** begin **

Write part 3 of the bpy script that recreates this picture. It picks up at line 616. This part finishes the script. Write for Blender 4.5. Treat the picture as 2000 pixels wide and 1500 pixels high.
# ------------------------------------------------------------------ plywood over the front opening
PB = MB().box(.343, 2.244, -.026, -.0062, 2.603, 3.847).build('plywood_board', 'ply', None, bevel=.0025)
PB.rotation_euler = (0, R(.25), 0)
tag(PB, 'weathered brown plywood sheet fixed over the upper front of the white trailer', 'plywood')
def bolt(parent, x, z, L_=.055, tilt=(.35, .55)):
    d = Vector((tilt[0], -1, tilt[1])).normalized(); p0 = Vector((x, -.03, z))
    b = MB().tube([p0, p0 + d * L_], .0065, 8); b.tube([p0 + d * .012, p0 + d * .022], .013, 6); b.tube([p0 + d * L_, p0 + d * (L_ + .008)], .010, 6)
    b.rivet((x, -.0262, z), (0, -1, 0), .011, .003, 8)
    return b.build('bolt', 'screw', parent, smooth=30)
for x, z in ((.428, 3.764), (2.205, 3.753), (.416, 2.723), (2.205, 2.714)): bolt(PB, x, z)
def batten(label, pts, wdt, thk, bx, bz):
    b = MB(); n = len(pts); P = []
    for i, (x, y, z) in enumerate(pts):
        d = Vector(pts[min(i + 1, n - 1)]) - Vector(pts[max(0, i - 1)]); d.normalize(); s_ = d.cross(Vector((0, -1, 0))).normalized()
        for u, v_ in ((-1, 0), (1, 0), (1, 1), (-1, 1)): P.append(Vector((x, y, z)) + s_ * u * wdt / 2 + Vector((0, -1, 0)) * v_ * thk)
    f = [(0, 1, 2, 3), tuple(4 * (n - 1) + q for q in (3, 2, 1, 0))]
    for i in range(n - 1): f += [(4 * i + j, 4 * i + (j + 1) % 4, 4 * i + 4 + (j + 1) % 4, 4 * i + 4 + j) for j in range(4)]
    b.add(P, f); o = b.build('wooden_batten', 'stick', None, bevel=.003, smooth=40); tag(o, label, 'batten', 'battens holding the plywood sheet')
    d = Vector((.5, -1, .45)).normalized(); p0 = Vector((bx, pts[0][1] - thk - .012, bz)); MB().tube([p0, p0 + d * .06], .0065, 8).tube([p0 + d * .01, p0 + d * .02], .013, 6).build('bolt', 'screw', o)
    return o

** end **

_Aim:_ Recopy the whole listing exactly.

_Written solution:_
Write part 3 of the bpy script that recreates this picture. It picks up at line 616. This part finishes the script. Write for Blender 4.5. Treat the picture as 2000 pixels wide and 1500 pixels high.
# ------------------------------------------------------------------ plywood over the front opening
PB = MB().box(.343, 2.244, -.026, -.0062, 2.603, 3.847).build('plywood_board', 'ply', None, bevel=.0025)
PB.rotation_euler = (0, R(.25), 0)
tag(PB, 'weathered brown plywood sheet fixed over the upper front of the white trailer', 'plywood')
def bolt(parent, x, z, L_=.055, tilt=(.35, .55)):
    d = Vector((tilt[0], -1, tilt[1])).normalized(); p0 = Vector((x, -.03, z))
    b = MB().tube([p0, p0 + d * L_], .0065, 8); b.tube([p0 + d * .012, p0 + d * .022], .013, 6); b.tube([p0 + d * L_, p0 + d * (L_ + .008)], .010, 6)
    b.rivet((x, -.0262, z), (0, -1, 0), .011, .003, 8)
    return b.build('bolt', 'screw', parent, smooth=30)
for x, z in ((.428, 3.764), (2.205, 3.753), (.416, 2.723), (2.205, 2.714)): bolt(PB, x, z)
def batten(label, pts, wdt, thk, bx, bz):
    b = MB(); n = len(pts); P = []
    for i, (x, y, z) in enumerate(pts):
        d = Vector(pts[min(i + 1, n - 1)]) - Vector(pts[max(0, i - 1)]); d.normalize(); s_ = d.cross(Vector((0, -1, 0))).normalized()
        for u, v_ in ((-1, 0), (1, 0), (1, 1), (-1, 1)): P.append(Vector((x, y, z)) + s_ * u * wdt / 2 + Vector((0, -1, 0)) * v_ * thk)
    f = [(0, 1, 2, 3), tuple(4 * (n - 1) + q for q in (3, 2, 1, 0))]
    for i in range(n - 1): f += [(4 * i + j, 4 * i + (j + 1) % 4, 4 * i + 4 + (j + 1) % 4, 4 * i + 4 + j) for j in range(4)]
    b.add(P, f); o = b.build('wooden_batten', 'stick', None, bevel=.003, smooth=40); tag(o, label, 'batten', 'battens holding the plywood sheet')
    d = Vector((.5, -1, .45)).normalized(); p0 = Vector((bx, pts[0][1] - thk - .012, bz)); MB().tube([p0, p0 + d * .06], .0065, 8).tube([p0 + d * .01, p0 + d * .02], .013, 6).build('bolt', 'screw', o)
    return o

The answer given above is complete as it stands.